# Work to be completed:
The listing below is to be output in its exact form.

# Information supplied:

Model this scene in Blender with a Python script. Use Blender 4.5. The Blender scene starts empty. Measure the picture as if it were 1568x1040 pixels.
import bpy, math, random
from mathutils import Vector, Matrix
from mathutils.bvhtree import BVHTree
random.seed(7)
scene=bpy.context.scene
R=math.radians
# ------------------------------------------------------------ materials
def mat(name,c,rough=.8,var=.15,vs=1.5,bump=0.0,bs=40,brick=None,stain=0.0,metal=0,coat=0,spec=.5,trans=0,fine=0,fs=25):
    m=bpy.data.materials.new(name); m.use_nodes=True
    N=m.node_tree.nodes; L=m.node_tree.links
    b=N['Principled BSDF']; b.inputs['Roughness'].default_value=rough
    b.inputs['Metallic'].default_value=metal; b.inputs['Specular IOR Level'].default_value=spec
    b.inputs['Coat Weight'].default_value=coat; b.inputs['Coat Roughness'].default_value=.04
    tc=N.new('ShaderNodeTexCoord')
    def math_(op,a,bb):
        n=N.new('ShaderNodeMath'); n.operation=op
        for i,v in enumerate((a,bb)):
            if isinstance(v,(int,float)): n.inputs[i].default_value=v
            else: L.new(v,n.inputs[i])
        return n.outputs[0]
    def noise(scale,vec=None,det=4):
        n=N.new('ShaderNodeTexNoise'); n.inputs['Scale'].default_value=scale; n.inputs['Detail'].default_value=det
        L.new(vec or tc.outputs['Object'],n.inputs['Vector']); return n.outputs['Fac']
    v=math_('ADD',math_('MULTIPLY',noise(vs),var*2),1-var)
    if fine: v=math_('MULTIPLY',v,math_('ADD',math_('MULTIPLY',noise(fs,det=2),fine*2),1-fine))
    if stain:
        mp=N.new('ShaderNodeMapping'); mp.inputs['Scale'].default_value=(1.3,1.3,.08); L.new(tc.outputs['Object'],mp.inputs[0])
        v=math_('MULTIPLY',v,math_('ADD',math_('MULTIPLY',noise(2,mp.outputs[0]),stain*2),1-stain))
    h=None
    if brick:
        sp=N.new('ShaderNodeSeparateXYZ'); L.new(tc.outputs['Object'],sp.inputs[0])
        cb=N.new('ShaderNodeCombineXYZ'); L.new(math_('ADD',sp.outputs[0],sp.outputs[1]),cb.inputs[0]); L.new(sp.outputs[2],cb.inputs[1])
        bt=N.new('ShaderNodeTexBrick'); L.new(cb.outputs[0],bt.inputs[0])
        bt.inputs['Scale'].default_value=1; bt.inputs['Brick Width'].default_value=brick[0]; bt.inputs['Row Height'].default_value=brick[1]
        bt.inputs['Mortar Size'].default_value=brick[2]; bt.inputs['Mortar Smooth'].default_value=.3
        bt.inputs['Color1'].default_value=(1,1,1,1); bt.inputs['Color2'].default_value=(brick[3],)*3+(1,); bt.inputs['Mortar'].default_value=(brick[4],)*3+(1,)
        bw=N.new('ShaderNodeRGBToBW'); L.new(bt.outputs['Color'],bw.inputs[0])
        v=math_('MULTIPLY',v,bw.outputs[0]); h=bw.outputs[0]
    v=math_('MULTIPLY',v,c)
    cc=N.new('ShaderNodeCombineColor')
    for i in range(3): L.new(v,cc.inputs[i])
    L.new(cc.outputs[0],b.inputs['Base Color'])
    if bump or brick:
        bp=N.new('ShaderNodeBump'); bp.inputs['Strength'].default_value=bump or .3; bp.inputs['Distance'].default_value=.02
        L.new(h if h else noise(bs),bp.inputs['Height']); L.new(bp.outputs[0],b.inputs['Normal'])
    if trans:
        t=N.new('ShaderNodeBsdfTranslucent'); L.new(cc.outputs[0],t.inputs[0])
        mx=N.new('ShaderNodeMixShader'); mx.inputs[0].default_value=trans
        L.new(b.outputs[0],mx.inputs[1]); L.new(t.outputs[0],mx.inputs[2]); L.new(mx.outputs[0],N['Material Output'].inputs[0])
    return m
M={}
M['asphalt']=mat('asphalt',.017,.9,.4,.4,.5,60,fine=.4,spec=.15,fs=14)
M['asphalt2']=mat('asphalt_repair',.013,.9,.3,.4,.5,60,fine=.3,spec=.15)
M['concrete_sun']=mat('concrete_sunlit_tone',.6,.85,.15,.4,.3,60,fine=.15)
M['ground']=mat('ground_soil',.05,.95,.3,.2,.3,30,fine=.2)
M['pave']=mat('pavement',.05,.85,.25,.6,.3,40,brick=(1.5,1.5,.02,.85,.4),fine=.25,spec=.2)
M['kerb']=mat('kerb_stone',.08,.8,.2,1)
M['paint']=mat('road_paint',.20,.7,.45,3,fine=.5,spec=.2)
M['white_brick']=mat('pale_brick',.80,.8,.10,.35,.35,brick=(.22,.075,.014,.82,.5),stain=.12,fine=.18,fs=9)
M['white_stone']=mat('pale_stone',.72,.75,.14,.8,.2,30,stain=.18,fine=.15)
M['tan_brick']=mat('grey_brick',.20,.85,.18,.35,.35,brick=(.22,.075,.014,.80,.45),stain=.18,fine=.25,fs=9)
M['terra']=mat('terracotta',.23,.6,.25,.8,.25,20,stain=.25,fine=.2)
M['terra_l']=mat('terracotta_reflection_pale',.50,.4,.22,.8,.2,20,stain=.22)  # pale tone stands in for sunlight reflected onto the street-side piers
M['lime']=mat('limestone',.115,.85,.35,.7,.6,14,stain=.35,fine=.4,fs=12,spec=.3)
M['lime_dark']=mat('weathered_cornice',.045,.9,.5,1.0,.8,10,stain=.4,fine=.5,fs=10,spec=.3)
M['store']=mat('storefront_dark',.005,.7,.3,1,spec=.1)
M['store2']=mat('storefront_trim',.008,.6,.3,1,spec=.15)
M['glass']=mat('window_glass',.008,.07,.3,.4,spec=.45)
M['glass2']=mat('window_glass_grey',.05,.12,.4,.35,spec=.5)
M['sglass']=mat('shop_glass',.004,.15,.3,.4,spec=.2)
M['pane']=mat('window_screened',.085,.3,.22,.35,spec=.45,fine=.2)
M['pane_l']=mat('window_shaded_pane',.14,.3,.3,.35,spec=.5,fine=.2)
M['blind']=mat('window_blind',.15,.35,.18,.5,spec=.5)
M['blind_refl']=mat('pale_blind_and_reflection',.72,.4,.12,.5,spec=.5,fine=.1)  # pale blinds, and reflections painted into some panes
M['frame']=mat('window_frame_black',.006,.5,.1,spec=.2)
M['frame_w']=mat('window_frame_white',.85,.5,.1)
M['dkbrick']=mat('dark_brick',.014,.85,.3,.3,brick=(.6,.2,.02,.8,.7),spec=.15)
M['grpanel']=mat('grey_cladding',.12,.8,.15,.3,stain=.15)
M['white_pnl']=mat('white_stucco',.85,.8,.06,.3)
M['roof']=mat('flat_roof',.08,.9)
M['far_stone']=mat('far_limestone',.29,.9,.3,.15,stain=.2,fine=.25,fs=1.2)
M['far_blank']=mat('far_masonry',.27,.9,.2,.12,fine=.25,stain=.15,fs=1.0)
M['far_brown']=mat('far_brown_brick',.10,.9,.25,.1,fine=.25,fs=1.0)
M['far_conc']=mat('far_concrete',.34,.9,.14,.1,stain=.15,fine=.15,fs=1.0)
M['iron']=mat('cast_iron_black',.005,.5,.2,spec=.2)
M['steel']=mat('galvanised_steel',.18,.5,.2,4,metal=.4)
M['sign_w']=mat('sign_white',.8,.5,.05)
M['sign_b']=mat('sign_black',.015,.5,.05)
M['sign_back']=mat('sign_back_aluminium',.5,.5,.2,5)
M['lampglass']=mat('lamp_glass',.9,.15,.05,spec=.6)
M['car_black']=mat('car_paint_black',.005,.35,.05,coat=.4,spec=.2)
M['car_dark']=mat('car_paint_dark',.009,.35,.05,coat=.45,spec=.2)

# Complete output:
Model this scene in Blender with a Python script. Use Blender 4.5. The Blender scene starts empty. Measure the picture as if it were 1568x1040 pixels.
import bpy, math, random
from mathutils import Vector, Matrix
from mathutils.bvhtree import BVHTree
random.seed(7)
scene=bpy.context.scene
R=math.radians
# ------------------------------------------------------------ materials
def mat(name,c,rough=.8,var=.15,vs=1.5,bump=0.0,bs=40,brick=None,stain=0.0,metal=0,coat=0,spec=.5,trans=0,fine=0,fs=25):
    m=bpy.data.materials.new(name); m.use_nodes=True
    N=m.node_tree.nodes; L=m.node_tree.links
    b=N['Principled BSDF']; b.inputs['Roughness'].default_value=rough
    b.inputs['Metallic'].default_value=metal; b.inputs['Specular IOR Level'].default_value=spec
    b.inputs['Coat Weight'].default_value=coat; b.inputs['Coat Roughness'].default_value=.04
    tc=N.new('ShaderNodeTexCoord')
    def math_(op,a,bb):
        n=N.new('ShaderNodeMath'); n.operation=op
        for i,v in enumerate((a,bb)):
            if isinstance(v,(int,float)): n.inputs[i].default_value=v
            else: L.new(v,n.inputs[i])
        return n.outputs[0]
    def noise(scale,vec=None,det=4):
        n=N.new('ShaderNodeTexNoise'); n.inputs['Scale'].default_value=scale; n.inputs['Detail'].default_value=det
        L.new(vec or tc.outputs['Object'],n.inputs['Vector']); return n.outputs['Fac']
    v=math_('ADD',math_('MULTIPLY',noise(vs),var*2),1-var)
    if fine: v=math_('MULTIPLY',v,math_('ADD',math_('MULTIPLY',noise(fs,det=2),fine*2),1-fine))
    if stain:
        mp=N.new('ShaderNodeMapping'); mp.inputs['Scale'].default_value=(1.3,1.3,.08); L.new(tc.outputs['Object'],mp.inputs[0])
        v=math_('MULTIPLY',v,math_('ADD',math_('MULTIPLY',noise(2,mp.outputs[0]),stain*2),1-stain))
    h=None
    if brick:
        sp=N.new('ShaderNodeSeparateXYZ'); L.new(tc.outputs['Object'],sp.inputs[0])
        cb=N.new('ShaderNodeCombineXYZ'); L.new(math_('ADD',sp.outputs[0],sp.outputs[1]),cb.inputs[0]); L.new(sp.outputs[2],cb.inputs[1])
        bt=N.new('ShaderNodeTexBrick'); L.new(cb.outputs[0],bt.inputs[0])
        bt.inputs['Scale'].default_value=1; bt.inputs['Brick Width'].default_value=brick[0]; bt.inputs['Row Height'].default_value=brick[1]
        bt.inputs['Mortar Size'].default_value=brick[2]; bt.inputs['Mortar Smooth'].default_value=.3
        bt.inputs['Color1'].default_value=(1,1,1,1); bt.inputs['Color2'].default_value=(brick[3],)*3+(1,); bt.inputs['Mortar'].default_value=(brick[4],)*3+(1,)
        bw=N.new('ShaderNodeRGBToBW'); L.new(bt.outputs['Color'],bw.inputs[0])
        v=math_('MULTIPLY',v,bw.outputs[0]); h=bw.outputs[0]
    v=math_('MULTIPLY',v,c)
    cc=N.new('ShaderNodeCombineColor')
    for i in range(3): L.new(v,cc.inputs[i])
    L.new(cc.outputs[0],b.inputs['Base Color'])
    if bump or brick:
        bp=N.new('ShaderNodeBump'); bp.inputs['Strength'].default_value=bump or .3; bp.inputs['Distance'].default_value=.02
        L.new(h if h else noise(bs),bp.inputs['Height']); L.new(bp.outputs[0],b.inputs['Normal'])
    if trans:
        t=N.new('ShaderNodeBsdfTranslucent'); L.new(cc.outputs[0],t.inputs[0])
        mx=N.new('ShaderNodeMixShader'); mx.inputs[0].default_value=trans
        L.new(b.outputs[0],mx.inputs[1]); L.new(t.outputs[0],mx.inputs[2]); L.new(mx.outputs[0],N['Material Output'].inputs[0])
    return m
M={}
M['asphalt']=mat('asphalt',.017,.9,.4,.4,.5,60,fine=.4,spec=.15,fs=14)
M['asphalt2']=mat('asphalt_repair',.013,.9,.3,.4,.5,60,fine=.3,spec=.15)
M['concrete_sun']=mat('concrete_sunlit_tone',.6,.85,.15,.4,.3,60,fine=.15)
M['ground']=mat('ground_soil',.05,.95,.3,.2,.3,30,fine=.2)
M['pave']=mat('pavement',.05,.85,.25,.6,.3,40,brick=(1.5,1.5,.02,.85,.4),fine=.25,spec=.2)
M['kerb']=mat('kerb_stone',.08,.8,.2,1)
M['paint']=mat('road_paint',.20,.7,.45,3,fine=.5,spec=.2)
M['white_brick']=mat('pale_brick',.80,.8,.10,.35,.35,brick=(.22,.075,.014,.82,.5),stain=.12,fine=.18,fs=9)
M['white_stone']=mat('pale_stone',.72,.75,.14,.8,.2,30,stain=.18,fine=.15)
M['tan_brick']=mat('grey_brick',.20,.85,.18,.35,.35,brick=(.22,.075,.014,.80,.45),stain=.18,fine=.25,fs=9)
M['terra']=mat('terracotta',.23,.6,.25,.8,.25,20,stain=.25,fine=.2)
M['terra_l']=mat('terracotta_reflection_pale',.50,.4,.22,.8,.2,20,stain=.22)  # pale tone stands in for sunlight reflected onto the street-side piers
M['lime']=mat('limestone',.115,.85,.35,.7,.6,14,stain=.35,fine=.4,fs=12,spec=.3)
M['lime_dark']=mat('weathered_cornice',.045,.9,.5,1.0,.8,10,stain=.4,fine=.5,fs=10,spec=.3)
M['store']=mat('storefront_dark',.005,.7,.3,1,spec=.1)
M['store2']=mat('storefront_trim',.008,.6,.3,1,spec=.15)
M['glass']=mat('window_glass',.008,.07,.3,.4,spec=.45)
M['glass2']=mat('window_glass_grey',.05,.12,.4,.35,spec=.5)
M['sglass']=mat('shop_glass',.004,.15,.3,.4,spec=.2)
M['pane']=mat('window_screened',.085,.3,.22,.35,spec=.45,fine=.2)
M['pane_l']=mat('window_shaded_pane',.14,.3,.3,.35,spec=.5,fine=.2)
M['blind']=mat('window_blind',.15,.35,.18,.5,spec=.5)
M['blind_refl']=mat('pale_blind_and_reflection',.72,.4,.12,.5,spec=.5,fine=.1)  # pale blinds, and reflections painted into some panes
M['frame']=mat('window_frame_black',.006,.5,.1,spec=.2)
M['frame_w']=mat('window_frame_white',.85,.5,.1)
M['dkbrick']=mat('dark_brick',.014,.85,.3,.3,brick=(.6,.2,.02,.8,.7),spec=.15)
M['grpanel']=mat('grey_cladding',.12,.8,.15,.3,stain=.15)
M['white_pnl']=mat('white_stucco',.85,.8,.06,.3)
M['roof']=mat('flat_roof',.08,.9)
M['far_stone']=mat('far_limestone',.29,.9,.3,.15,stain=.2,fine=.25,fs=1.2)
M['far_blank']=mat('far_masonry',.27,.9,.2,.12,fine=.25,stain=.15,fs=1.0)
M['far_brown']=mat('far_brown_brick',.10,.9,.25,.1,fine=.25,fs=1.0)
M['far_conc']=mat('far_concrete',.34,.9,.14,.1,stain=.15,fine=.15,fs=1.0)
M['iron']=mat('cast_iron_black',.005,.5,.2,spec=.2)
M['steel']=mat('galvanised_steel',.18,.5,.2,4,metal=.4)
M['sign_w']=mat('sign_white',.8,.5,.05)
M['sign_b']=mat('sign_black',.015,.5,.05)
M['sign_back']=mat('sign_back_aluminium',.5,.5,.2,5)
M['lampglass']=mat('lamp_glass',.9,.15,.05,spec=.6)
M['car_black']=mat('car_paint_black',.005,.35,.05,coat=.4,spec=.2)
M['car_dark']=mat('car_paint_dark',.009,.35,.05,coat=.45,spec=.2)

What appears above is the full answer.